Ende des Konjunkturpakets II lässt Investitionen sinken
Um gut zehn Prozent gesunken sind den Angaben zufolge die staatlichen Ausgaben für Bruttoinvestitionen. Das habe aber mit dem Auslaufen der Effekte des Konjunkturpakets II zu tun, erläuterten die Statistiker. Nachdem die Bruttoinvestitionen in den vergangenen Jahren deutlich erhöht wurden, sei nun einer Normalisierung der Investitionstätigkeit des Staates eingetreten.
Zudem sei durch den Rückgang der Kurzarbeit die Erstattungen von Sozialversicherungsbeiträgen an Unternehmen durch die Bundesagentur für Arbeit deutlich zurückgegangen, wodurch sich die staatlichen Subventionsausgaben merklich reduzierten. Sie fielen um 6,2 Prozent gegenüber dem Vorjahreszeitraum.
Zahlreiche Risken für den Haushalt
Ob es auch im Gesamtjahr 2012 erstmals seit 2007 wieder zu einem Plus reicht, ist aber keineswegs gewiss. Es gibt zahlreiche Risiken für die Haushalte von Bund, Ländern, Kommunen und der Sozialversicherungen: Deutschland käme etwa eine Zahlungsunfähigkeit Griechenlands teuer zu stehen. Eine Pleite mit anschließendem Euro-Austritt würde den Bund nach Berechnungen des Ifo-Instituts bis zu 82 Milliarden Euro kosten. Falls Griechenland nach einer Zahlungsunfähigkeit in der Währungsunion verbleibt, steigen die Kosten demnach auf bis zu 89 Milliarden Euro. In diesen Zahlen sind unter anderem die bereits ausgezahlten Beträge aus den Rettungspaketen und die Käufe von griechischen Staatsanleihen durch die Zentralbanken der Euro-Länder enthalten.

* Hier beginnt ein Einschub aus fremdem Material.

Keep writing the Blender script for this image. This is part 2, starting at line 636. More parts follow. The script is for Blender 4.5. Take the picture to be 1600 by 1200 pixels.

Die wichtigste Einnahmequelle des Staates sind die Steuern. Wie stark sie sprudeln, hängt von der Konjunktur ab. Und die dürfte sich im zweiten Halbjahr wesentlich schlechter entwickeln. „Die Konjunktur in Deutschland könnte nach der Jahresmitte 2012 stärker als bisher durch die Verunsicherung im Euro-Raum beeinträchtigt werden“, warnt etwa die Bundesbank. Viele Experten befürchten, dass das Bruttoinlandsprodukt im Sommer schrumpft. Schon in den ersten sechs Monaten stiegen die Steuereinnahmen mit 3,8 Prozent wesentlich langsamer als ein Jahr zuvor mit 9,6 Prozent.
Ein weiteres Problem sind die Zinskosten. Investoren reißen sich um Bundeswertpapiere, die als sichere Anlage in der Euro-Krise gelten. Mehrfach konnte der Bund sich teilweise zum Nulltarif verschulden oder kassierte sogar Prämien. Die Zinskosten sanken deshalb im ersten Halbjahr um 3,5 Prozent. Ob sich das so fortschreiben lässt, ist keineswegs gewiss. Am Markt sind die Zinsen in den vergangenen Wochen wieder gestiegen: Lagen sie im Juli zeitweise bei 1,1 Prozent, so sind es derzeit mehr als 1,4 Prozent. Wegen der hohen Kosten durch die Euro-Krise droht die Ratingagentur Moody’s mit dem Entzug der besten Bonitätsnote AAA, was die Zinsen weiter nach oben treiben könnte.